At one time these employers also would have been given the opportunity to climb into a foxhole, strap on a helmet and fire a few rounds at paper targets.

That all changed after the Feb. 9 collision when the nuclear attack submarine USS Greeneville, with three civilians at key watch stations, surfaced into the hull of the Japanese training fishing vessel Ehime Maru near Diamond Head. Nine people were never found after the collision. Although the Navy said the civilians were under close supervision and not a cause of the accident, the Pentagon decided that such practices no longer would be allowed.

The employers were part of an annual "BossLift" program, sponsored by the Hawaii Committee for Employer Support of the Guard and Reserve, which takes employers and local government leaders to military training sites.

Lt. Col. Howard Sugai, Army Reserve spokesman, said "soldiers nominate their bosses so they get to see what they do when they leave their offices."

In the past the employers have visited island Marine Corps reservists training in San Diego and Pohakuloa Training Area on the Big Island, and Hawaii Army National Guard troops doing their summer stints at Fort Wainwright in Alaska.

This summer, more than 500 Pacific Army reservists, as well as troops from the Hawaii Army National Guard, have left their civilian jobs and are at Schofield Barracks to hone their soldiering skills. The Army Reserve's 100th Battalion/442nd Infantry still carries the colors of the 442nd Regimental Combat Team, considered the Army's most decorated unit during World War II.

Other Hawaii Army National Guard units trained earlier this year in Louisiana, Germany, Washington, Italy, Japan and Honduras.

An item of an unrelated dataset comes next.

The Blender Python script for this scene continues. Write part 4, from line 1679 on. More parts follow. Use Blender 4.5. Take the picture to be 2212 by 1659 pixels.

Army Reserve Master Sgt. Herman Nunies, whose father was a member of the 442nd Regimental Combat Team in World War II, said he has always had "full support from OTS as long as I did my work."

Nunies is one of four bus drivers employed by Oahu Transit Services full time who are members of the 100th Battalion/442nd.

Army Specialist Joby Lee, 31, said he joined the Army Reserve in 1987 after graduating from Pearl City High School and has never had any problem with Oahu Transit Services, where he is a bus driver. He chose the 100th Battalion because his uncle, Toshi Nakamura, was one of the original members of the 100th Battalion, which won accolades on the battlefields of Italy and France in World War II.

Nunies, 49, also a bus driver, said his bosses "gave me what I needed and time off when necessary. It was never a problem."

Nunies has been a member of the Army Reserve since he left active duty 28 years ago, and a bus driver almost as long.